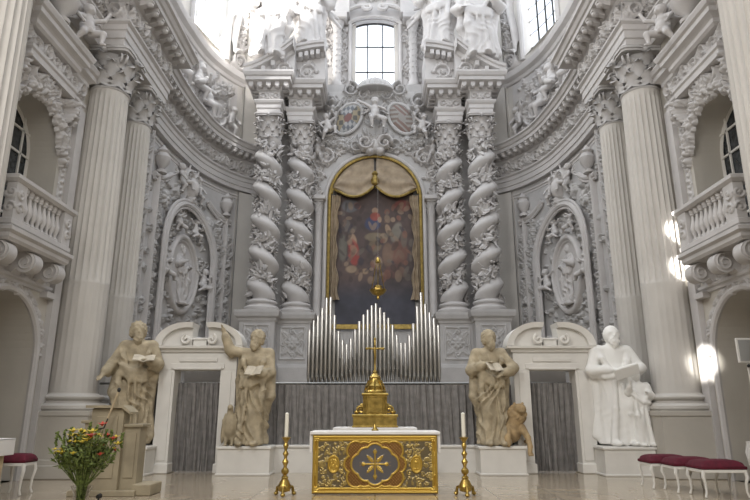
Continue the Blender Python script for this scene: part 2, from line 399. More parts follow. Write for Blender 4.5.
class Sdf:
    """a list of soft shapes united smoothly"""
    def __init__(s): s.L = []; s.lo = np.full(3, 9e9); s.hi = np.full(3, -9e9)
    def bb(s, *p):
        for c, r in p: s.lo = np.minimum(s.lo, np.array(c) - r); s.hi = np.maximum(s.hi, np.array(c) + r)
    def cap(s, a, b, ra, rb=None, k=.02, sub=False):
        rb = ra if rb is None else rb; a = np.array(a, float); b = np.array(b, float); s.bb((a, ra), (b, rb)); ab = b - a; q = ab @ ab + 1e-9
        def f(X, Y, Z):
            t = np.clip(((X - a[0]) * ab[0] + (Y - a[1]) * ab[1] + (Z - a[2]) * ab[2]) / q, 0, 1)
            return np.sqrt((X - a[0] - t * ab[0]) ** 2 + (Y - a[1] - t * ab[1]) ** 2 + (Z - a[2] - t * ab[2]) ** 2) - (ra + (rb - ra) * t)
        s.L.append((f, k, sub)); return s
    def chain(s, pts, rs, k=.015):
        for i in range(len(pts) - 1):
            r0, r1 = (rs[i], rs[i + 1]) if hasattr(rs, '__len__') else (rs, rs); s.cap(pts[i], pts[i + 1], r0, r1, k)
    def ell(s, c, r, k=.02, rz=0, rx=0, ry=0, sub=False, noise=0, nf=60):
        c = np.array(c, float); r = np.array(r, float); s.bb((c, max(r)))
        R = np.array(Matrix.Rotation(rz, 3, 'Z') @ Matrix.Rotation(ry, 3, 'Y') @ Matrix.Rotation(rx, 3, 'X')).T
        def f(X, Y, Z):
            x, y, z = X - c[0], Y - c[1], Z - c[2]; p = [R[i][0] * x + R[i][1] * y + R[i][2] * z for i in range(3)]
            k0 = np.sqrt((p[0] / r[0]) ** 2 + (p[1] / r[1]) ** 2 + (p[2] / r[2]) ** 2); k1 = np.sqrt((p[0] / r[0] ** 2) ** 2 + (p[1] / r[1] ** 2) ** 2 + (p[2] / r[2] ** 2) ** 2) + 1e-9
            d = k0 * (k0 - 1) / k1
            if noise: d = d + noise * np.sin(X * nf + 2 * np.sin(Z * nf * .5)) * np.sin(Z * nf + 1) * np.sin(Y * nf + X * nf * .4)
            return d
        s.L.append((f, k, sub)); return s
    def fn(s, f, k=.02): s.L.append((f, k, False)); return s
    def __call__(s, X, Y, Z):
        D = np.full(X.shape, 1.0, np.float32); self_disp = getattr(s, 'disp', None)
        for f, k, sub in s.L:
            d = f(X, Y, Z)
            if sub: D = np.maximum(D, -d); continue
            t = np.clip(.5 + .5 * (D - d) / k, 0, 1); D = D * (1 - t) + d * t - k * t * (1 - t)
        return D + self_disp(X, Y, Z) if self_disp else D
    def mesh(s, name, m, parent, h, S=1, rot=0, off=(0, 0, 0), pad=.03, label=None, sx=1):
        V, F = nets(s, s.lo - pad, s.hi + pad, h); c, n = math.cos(rot), math.sin(rot)
        V = V * S; V[:, 0] *= sx; V = np.c_[V[:, 0] * c - V[:, 1] * n, V[:, 0] * n + V[:, 1] * c, V[:, 2]] + np.array(off)
        return link(name, V, F, m, parent, label=label)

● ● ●

## Required task
Repeat the data exactly, excluding the pictures.

## Complete answer
Continue the Blender Python script for this scene: part 2, from line 399. More parts follow. Write for Blender 4.5.
class Sdf:
    """a list of soft shapes united smoothly"""
    def __init__(s): s.L = []; s.lo = np.full(3, 9e9); s.hi = np.full(3, -9e9)
    def bb(s, *p):
        for c, r in p: s.lo = np.minimum(s.lo, np.array(c) - r); s.hi = np.maximum(s.hi, np.array(c) + r)
    def cap(s, a, b, ra, rb=None, k=.02, sub=False):
        rb = ra if rb is None else rb; a = np.array(a, float); b = np.array(b, float); s.bb((a, ra), (b, rb)); ab = b - a; q = ab @ ab + 1e-9
        def f(X, Y, Z):
            t = np.clip(((X - a[0]) * ab[0] + (Y - a[1]) * ab[1] + (Z - a[2]) * ab[2]) / q, 0, 1)
            return np.sqrt((X - a[0] - t * ab[0]) ** 2 + (Y - a[1] - t * ab[1]) ** 2 + (Z - a[2] - t * ab[2]) ** 2) - (ra + (rb - ra) * t)
        s.L.append((f, k, sub)); return s
    def chain(s, pts, rs, k=.015):
        for i in range(len(pts) - 1):
            r0, r1 = (rs[i], rs[i + 1]) if hasattr(rs, '__len__') else (rs, rs); s.cap(pts[i], pts[i + 1], r0, r1, k)
    def ell(s, c, r, k=.02, rz=0, rx=0, ry=0, sub=False, noise=0, nf=60):
        c = np.array(c, float); r = np.array(r, float); s.bb((c, max(r)))
        R = np.array(Matrix.Rotation(rz, 3, 'Z') @ Matrix.Rotation(ry, 3, 'Y') @ Matrix.Rotation(rx, 3, 'X')).T
        def f(X, Y, Z):
            x, y, z = X - c[0], Y - c[1], Z - c[2]; p = [R[i][0] * x + R[i][1] * y + R[i][2] * z for i in range(3)]
            k0 = np.sqrt((p[0] / r[0]) ** 2 + (p[1] / r[1]) ** 2 + (p[2] / r[2]) ** 2); k1 = np.sqrt((p[0] / r[0] ** 2) ** 2 + (p[1] / r[1] ** 2) ** 2 + (p[2] / r[2] ** 2) ** 2) + 1e-9
            d = k0 * (k0 - 1) / k1
            if noise: d = d + noise * np.sin(X * nf + 2 * np.sin(Z * nf * .5)) * np.sin(Z * nf + 1) * np.sin(Y * nf + X * nf * .4)
            return d
        s.L.append((f, k, sub)); return s
    def fn(s, f, k=.02): s.L.append((f, k, False)); return s
    def __call__(s, X, Y, Z):
        D = np.full(X.shape, 1.0, np.float32); self_disp = getattr(s, 'disp', None)
        for f, k, sub in s.L:
            d = f(X, Y, Z)
            if sub: D = np.maximum(D, -d); continue
            t = np.clip(.5 + .5 * (D - d) / k, 0, 1); D = D * (1 - t) + d * t - k * t * (1 - t)
        return D + self_disp(X, Y, Z) if self_disp else D
    def mesh(s, name, m, parent, h, S=1, rot=0, off=(0, 0, 0), pad=.03, label=None, sx=1):
        V, F = nets(s, s.lo - pad, s.hi + pad, h); c, n = math.cos(rot), math.sin(rot)
        V = V * S; V[:, 0] *= sx; V = np.c_[V[:, 0] * c - V[:, 1] * n, V[:, 0] * n + V[:, 1] * c, V[:, 2]] + np.array(off)
        return link(name, V, F, m, parent, label=label)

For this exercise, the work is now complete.